Work required: Type out the material below exactly.

Data block:
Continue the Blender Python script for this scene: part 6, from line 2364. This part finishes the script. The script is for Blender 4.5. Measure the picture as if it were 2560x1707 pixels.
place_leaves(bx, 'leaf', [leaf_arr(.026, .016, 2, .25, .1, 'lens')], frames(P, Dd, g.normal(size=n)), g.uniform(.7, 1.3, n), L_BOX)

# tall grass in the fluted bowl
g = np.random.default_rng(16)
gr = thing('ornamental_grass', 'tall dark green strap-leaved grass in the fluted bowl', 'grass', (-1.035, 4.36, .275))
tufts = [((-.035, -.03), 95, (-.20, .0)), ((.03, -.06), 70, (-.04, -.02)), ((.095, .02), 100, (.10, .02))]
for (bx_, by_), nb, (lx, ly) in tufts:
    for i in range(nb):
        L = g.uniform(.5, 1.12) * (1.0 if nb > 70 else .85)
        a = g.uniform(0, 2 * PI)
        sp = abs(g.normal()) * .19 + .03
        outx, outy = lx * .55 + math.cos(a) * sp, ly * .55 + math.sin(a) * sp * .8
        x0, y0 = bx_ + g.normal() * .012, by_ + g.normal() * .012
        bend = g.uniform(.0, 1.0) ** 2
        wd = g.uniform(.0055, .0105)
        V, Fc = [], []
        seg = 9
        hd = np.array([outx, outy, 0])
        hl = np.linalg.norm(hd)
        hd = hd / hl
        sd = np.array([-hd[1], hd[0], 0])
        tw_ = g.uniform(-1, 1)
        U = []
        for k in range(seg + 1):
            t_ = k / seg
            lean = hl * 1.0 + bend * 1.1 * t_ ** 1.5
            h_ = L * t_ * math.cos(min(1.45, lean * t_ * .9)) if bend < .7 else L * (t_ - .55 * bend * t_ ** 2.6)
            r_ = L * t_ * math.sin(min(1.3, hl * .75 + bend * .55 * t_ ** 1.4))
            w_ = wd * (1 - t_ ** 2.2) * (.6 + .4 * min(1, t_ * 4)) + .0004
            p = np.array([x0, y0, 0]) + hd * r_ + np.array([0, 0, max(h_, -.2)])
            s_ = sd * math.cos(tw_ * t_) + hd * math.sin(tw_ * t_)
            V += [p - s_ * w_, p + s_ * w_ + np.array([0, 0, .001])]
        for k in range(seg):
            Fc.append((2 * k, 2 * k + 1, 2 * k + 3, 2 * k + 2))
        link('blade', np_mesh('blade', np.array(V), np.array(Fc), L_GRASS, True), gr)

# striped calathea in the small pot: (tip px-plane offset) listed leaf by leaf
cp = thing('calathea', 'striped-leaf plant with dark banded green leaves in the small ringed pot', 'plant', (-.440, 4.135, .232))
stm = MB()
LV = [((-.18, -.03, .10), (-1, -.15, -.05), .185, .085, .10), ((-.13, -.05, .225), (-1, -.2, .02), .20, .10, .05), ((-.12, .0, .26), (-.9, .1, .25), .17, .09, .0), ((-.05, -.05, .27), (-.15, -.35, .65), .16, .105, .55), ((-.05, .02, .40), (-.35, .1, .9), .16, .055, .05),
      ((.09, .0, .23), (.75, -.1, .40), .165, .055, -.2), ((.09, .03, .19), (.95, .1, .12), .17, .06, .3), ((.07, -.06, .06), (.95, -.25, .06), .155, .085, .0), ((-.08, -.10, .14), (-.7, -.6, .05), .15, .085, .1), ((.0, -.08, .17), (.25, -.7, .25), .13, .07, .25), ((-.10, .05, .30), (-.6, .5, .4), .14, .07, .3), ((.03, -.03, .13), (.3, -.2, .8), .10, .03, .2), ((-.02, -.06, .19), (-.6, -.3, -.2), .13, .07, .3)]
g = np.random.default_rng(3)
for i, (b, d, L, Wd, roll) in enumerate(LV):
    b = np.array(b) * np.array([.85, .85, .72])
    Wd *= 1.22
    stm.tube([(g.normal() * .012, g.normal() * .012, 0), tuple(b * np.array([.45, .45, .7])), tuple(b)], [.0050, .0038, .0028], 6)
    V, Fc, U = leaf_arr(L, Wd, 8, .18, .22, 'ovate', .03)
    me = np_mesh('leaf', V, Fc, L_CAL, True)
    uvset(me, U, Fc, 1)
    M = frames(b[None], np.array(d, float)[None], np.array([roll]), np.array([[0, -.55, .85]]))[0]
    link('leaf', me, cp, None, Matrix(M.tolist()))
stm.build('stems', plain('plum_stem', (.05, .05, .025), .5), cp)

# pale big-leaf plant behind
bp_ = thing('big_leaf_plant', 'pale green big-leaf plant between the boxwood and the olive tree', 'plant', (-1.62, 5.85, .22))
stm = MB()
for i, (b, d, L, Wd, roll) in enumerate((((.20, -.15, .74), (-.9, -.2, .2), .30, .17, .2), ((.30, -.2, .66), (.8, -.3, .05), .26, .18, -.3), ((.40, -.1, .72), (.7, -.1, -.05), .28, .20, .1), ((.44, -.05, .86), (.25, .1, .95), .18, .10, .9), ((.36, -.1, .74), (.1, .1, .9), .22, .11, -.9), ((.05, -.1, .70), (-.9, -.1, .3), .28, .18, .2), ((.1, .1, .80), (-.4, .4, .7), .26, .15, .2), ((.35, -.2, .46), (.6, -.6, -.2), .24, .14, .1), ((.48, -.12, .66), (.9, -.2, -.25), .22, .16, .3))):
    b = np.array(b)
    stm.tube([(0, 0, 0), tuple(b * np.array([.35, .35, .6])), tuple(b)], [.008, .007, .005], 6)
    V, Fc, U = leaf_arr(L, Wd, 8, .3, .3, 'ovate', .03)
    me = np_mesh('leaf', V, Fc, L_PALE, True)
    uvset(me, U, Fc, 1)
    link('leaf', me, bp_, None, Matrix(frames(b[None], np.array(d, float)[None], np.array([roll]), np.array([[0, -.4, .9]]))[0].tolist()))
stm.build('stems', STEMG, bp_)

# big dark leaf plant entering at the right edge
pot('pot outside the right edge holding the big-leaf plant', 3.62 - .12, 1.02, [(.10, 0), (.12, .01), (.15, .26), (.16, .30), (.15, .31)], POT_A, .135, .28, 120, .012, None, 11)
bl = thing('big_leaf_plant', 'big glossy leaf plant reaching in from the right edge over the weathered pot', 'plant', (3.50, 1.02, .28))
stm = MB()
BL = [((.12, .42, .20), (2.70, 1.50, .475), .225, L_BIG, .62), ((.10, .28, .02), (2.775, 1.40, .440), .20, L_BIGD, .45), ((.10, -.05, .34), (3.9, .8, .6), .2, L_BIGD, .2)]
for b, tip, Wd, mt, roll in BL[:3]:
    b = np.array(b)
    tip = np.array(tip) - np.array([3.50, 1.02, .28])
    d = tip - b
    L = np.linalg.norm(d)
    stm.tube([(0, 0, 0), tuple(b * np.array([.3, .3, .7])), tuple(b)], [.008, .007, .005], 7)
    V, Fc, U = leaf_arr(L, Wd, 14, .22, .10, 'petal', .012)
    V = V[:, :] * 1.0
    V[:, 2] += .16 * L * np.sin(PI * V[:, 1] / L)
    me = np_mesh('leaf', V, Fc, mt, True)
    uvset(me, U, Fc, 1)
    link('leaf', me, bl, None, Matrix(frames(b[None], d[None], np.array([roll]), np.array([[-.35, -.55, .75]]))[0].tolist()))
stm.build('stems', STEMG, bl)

The solution:
Continue the Blender Python script for this scene: part 6, from line 2364. This part finishes the script. The script is for Blender 4.5. Measure the picture as if it were 2560x1707 pixels.
place_leaves(bx, 'leaf', [leaf_arr(.026, .016, 2, .25, .1, 'lens')], frames(P, Dd, g.normal(size=n)), g.uniform(.7, 1.3, n), L_BOX)

# tall grass in the fluted bowl
g = np.random.default_rng(16)
gr = thing('ornamental_grass', 'tall dark green strap-leaved grass in the fluted bowl', 'grass', (-1.035, 4.36, .275))
tufts = [((-.035, -.03), 95, (-.20, .0)), ((.03, -.06), 70, (-.04, -.02)), ((.095, .02), 100, (.10, .02))]
for (bx_, by_), nb, (lx, ly) in tufts:
    for i in range(nb):
        L = g.uniform(.5, 1.12) * (1.0 if nb > 70 else .85)
        a = g.uniform(0, 2 * PI)
        sp = abs(g.normal()) * .19 + .03
        outx, outy = lx * .55 + math.cos(a) * sp, ly * .55 + math.sin(a) * sp * .8
        x0, y0 = bx_ + g.normal() * .012, by_ + g.normal() * .012
        bend = g.uniform(.0, 1.0) ** 2
        wd = g.uniform(.0055, .0105)
        V, Fc = [], []
        seg = 9
        hd = np.array([outx, outy, 0])
        hl = np.linalg.norm(hd)
        hd = hd / hl
        sd = np.array([-hd[1], hd[0], 0])
        tw_ = g.uniform(-1, 1)
        U = []
        for k in range(seg + 1):
            t_ = k / seg
            lean = hl * 1.0 + bend * 1.1 * t_ ** 1.5
            h_ = L * t_ * math.cos(min(1.45, lean * t_ * .9)) if bend < .7 else L * (t_ - .55 * bend * t_ ** 2.6)
            r_ = L * t_ * math.sin(min(1.3, hl * .75 + bend * .55 * t_ ** 1.4))
            w_ = wd * (1 - t_ ** 2.2) * (.6 + .4 * min(1, t_ * 4)) + .0004
            p = np.array([x0, y0, 0]) + hd * r_ + np.array([0, 0, max(h_, -.2)])
            s_ = sd * math.cos(tw_ * t_) + hd * math.sin(tw_ * t_)
            V += [p - s_ * w_, p + s_ * w_ + np.array([0, 0, .001])]
        for k in range(seg):
            Fc.append((2 * k, 2 * k + 1, 2 * k + 3, 2 * k + 2))
        link('blade', np_mesh('blade', np.array(V), np.array(Fc), L_GRASS, True), gr)

# striped calathea in the small pot: (tip px-plane offset) listed leaf by leaf
cp = thing('calathea', 'striped-leaf plant with dark banded green leaves in the small ringed pot', 'plant', (-.440, 4.135, .232))
stm = MB()
LV = [((-.18, -.03, .10), (-1, -.15, -.05), .185, .085, .10), ((-.13, -.05, .225), (-1, -.2, .02), .20, .10, .05), ((-.12, .0, .26), (-.9, .1, .25), .17, .09, .0), ((-.05, -.05, .27), (-.15, -.35, .65), .16, .105, .55), ((-.05, .02, .40), (-.35, .1, .9), .16, .055, .05),
      ((.09, .0, .23), (.75, -.1, .40), .165, .055, -.2), ((.09, .03, .19), (.95, .1, .12), .17, .06, .3), ((.07, -.06, .06), (.95, -.25, .06), .155, .085, .0), ((-.08, -.10, .14), (-.7, -.6, .05), .15, .085, .1), ((.0, -.08, .17), (.25, -.7, .25), .13, .07, .25), ((-.10, .05, .30), (-.6, .5, .4), .14, .07, .3), ((.03, -.03, .13), (.3, -.2, .8), .10, .03, .2), ((-.02, -.06, .19), (-.6, -.3, -.2), .13, .07, .3)]
g = np.random.default_rng(3)
for i, (b, d, L, Wd, roll) in enumerate(LV):
    b = np.array(b) * np.array([.85, .85, .72])
    Wd *= 1.22
    stm.tube([(g.normal() * .012, g.normal() * .012, 0), tuple(b * np.array([.45, .45, .7])), tuple(b)], [.0050, .0038, .0028], 6)
    V, Fc, U = leaf_arr(L, Wd, 8, .18, .22, 'ovate', .03)
    me = np_mesh('leaf', V, Fc, L_CAL, True)
    uvset(me, U, Fc, 1)
    M = frames(b[None], np.array(d, float)[None], np.array([roll]), np.array([[0, -.55, .85]]))[0]
    link('leaf', me, cp, None, Matrix(M.tolist()))
stm.build('stems', plain('plum_stem', (.05, .05, .025), .5), cp)

# pale big-leaf plant behind
bp_ = thing('big_leaf_plant', 'pale green big-leaf plant between the boxwood and the olive tree', 'plant', (-1.62, 5.85, .22))
stm = MB()
for i, (b, d, L, Wd, roll) in enumerate((((.20, -.15, .74), (-.9, -.2, .2), .30, .17, .2), ((.30, -.2, .66), (.8, -.3, .05), .26, .18, -.3), ((.40, -.1, .72), (.7, -.1, -.05), .28, .20, .1), ((.44, -.05, .86), (.25, .1, .95), .18, .10, .9), ((.36, -.1, .74), (.1, .1, .9), .22, .11, -.9), ((.05, -.1, .70), (-.9, -.1, .3), .28, .18, .2), ((.1, .1, .80), (-.4, .4, .7), .26, .15, .2), ((.35, -.2, .46), (.6, -.6, -.2), .24, .14, .1), ((.48, -.12, .66), (.9, -.2, -.25), .22, .16, .3))):
    b = np.array(b)
    stm.tube([(0, 0, 0), tuple(b * np.array([.35, .35, .6])), tuple(b)], [.008, .007, .005], 6)
    V, Fc, U = leaf_arr(L, Wd, 8, .3, .3, 'ovate', .03)
    me = np_mesh('leaf', V, Fc, L_PALE, True)
    uvset(me, U, Fc, 1)
    link('leaf', me, bp_, None, Matrix(frames(b[None], np.array(d, float)[None], np.array([roll]), np.array([[0, -.4, .9]]))[0].tolist()))
stm.build('stems', STEMG, bp_)

# big dark leaf plant entering at the right edge
pot('pot outside the right edge holding the big-leaf plant', 3.62 - .12, 1.02, [(.10, 0), (.12, .01), (.15, .26), (.16, .30), (.15, .31)], POT_A, .135, .28, 120, .012, None, 11)
bl = thing('big_leaf_plant', 'big glossy leaf plant reaching in from the right edge over the weathered pot', 'plant', (3.50, 1.02, .28))
stm = MB()
BL = [((.12, .42, .20), (2.70, 1.50, .475), .225, L_BIG, .62), ((.10, .28, .02), (2.775, 1.40, .440), .20, L_BIGD, .45), ((.10, -.05, .34), (3.9, .8, .6), .2, L_BIGD, .2)]
for b, tip, Wd, mt, roll in BL[:3]:
    b = np.array(b)
    tip = np.array(tip) - np.array([3.50, 1.02, .28])
    d = tip - b
    L = np.linalg.norm(d)
    stm.tube([(0, 0, 0), tuple(b * np.array([.3, .3, .7])), tuple(b)], [.008, .007, .005], 7)
    V, Fc, U = leaf_arr(L, Wd, 14, .22, .10, 'petal', .012)
    V = V[:, :] * 1.0
    V[:, 2] += .16 * L * np.sin(PI * V[:, 1] / L)
    me = np_mesh('leaf', V, Fc, mt, True)
    uvset(me, U, Fc, 1)
    link('leaf', me, bl, None, Matrix(frames(b[None], d[None], np.array([roll]), np.array([[-.35, -.55, .75]]))[0].tolist()))
stm.build('stems', STEMG, bl)